**What is asked**
Identify every line containing the word "objects" and reproduce each one.

** START OF Provided material **

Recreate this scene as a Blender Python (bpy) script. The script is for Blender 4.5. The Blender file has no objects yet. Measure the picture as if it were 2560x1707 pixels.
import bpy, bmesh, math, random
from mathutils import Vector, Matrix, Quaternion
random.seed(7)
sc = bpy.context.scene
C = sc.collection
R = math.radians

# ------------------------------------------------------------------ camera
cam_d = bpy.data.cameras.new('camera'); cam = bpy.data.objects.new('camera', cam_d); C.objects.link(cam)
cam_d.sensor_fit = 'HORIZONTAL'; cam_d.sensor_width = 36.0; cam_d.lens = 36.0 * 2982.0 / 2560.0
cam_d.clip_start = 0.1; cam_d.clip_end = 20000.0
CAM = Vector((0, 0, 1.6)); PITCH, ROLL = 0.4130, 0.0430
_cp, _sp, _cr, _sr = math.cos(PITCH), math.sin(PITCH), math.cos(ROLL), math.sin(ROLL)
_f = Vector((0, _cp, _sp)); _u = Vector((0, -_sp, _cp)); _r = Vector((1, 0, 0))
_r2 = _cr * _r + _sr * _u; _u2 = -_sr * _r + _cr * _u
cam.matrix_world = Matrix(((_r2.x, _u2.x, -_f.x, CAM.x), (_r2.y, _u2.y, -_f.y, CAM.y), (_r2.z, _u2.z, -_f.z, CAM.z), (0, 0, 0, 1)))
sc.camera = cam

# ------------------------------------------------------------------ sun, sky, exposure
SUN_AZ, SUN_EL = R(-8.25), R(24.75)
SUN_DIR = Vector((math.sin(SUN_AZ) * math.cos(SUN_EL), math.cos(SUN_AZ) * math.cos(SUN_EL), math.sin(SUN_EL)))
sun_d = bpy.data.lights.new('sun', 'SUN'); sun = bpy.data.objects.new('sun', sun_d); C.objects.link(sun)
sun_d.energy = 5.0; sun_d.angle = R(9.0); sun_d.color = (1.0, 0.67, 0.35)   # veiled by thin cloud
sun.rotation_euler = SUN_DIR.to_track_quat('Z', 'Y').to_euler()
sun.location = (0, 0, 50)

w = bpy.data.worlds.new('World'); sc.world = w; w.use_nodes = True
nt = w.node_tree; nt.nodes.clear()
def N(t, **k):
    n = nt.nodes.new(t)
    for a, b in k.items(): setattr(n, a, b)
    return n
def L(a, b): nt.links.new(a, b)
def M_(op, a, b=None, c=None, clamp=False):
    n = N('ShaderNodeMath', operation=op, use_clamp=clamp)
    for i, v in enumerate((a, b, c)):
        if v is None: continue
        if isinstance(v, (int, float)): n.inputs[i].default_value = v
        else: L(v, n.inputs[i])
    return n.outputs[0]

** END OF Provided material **

**Task response**
Recreate this scene as a Blender Python (bpy) script. The script is for Blender 4.5. The Blender file has no objects yet. Measure the picture as if it were 2560x1707 pixels.
cam_d = bpy.data.cameras.new('camera'); cam = bpy.data.objects.new('camera', cam_d); C.objects.link(cam)
sun_d = bpy.data.lights.new('sun', 'SUN'); sun = bpy.data.objects.new('sun', sun_d); C.objects.link(sun)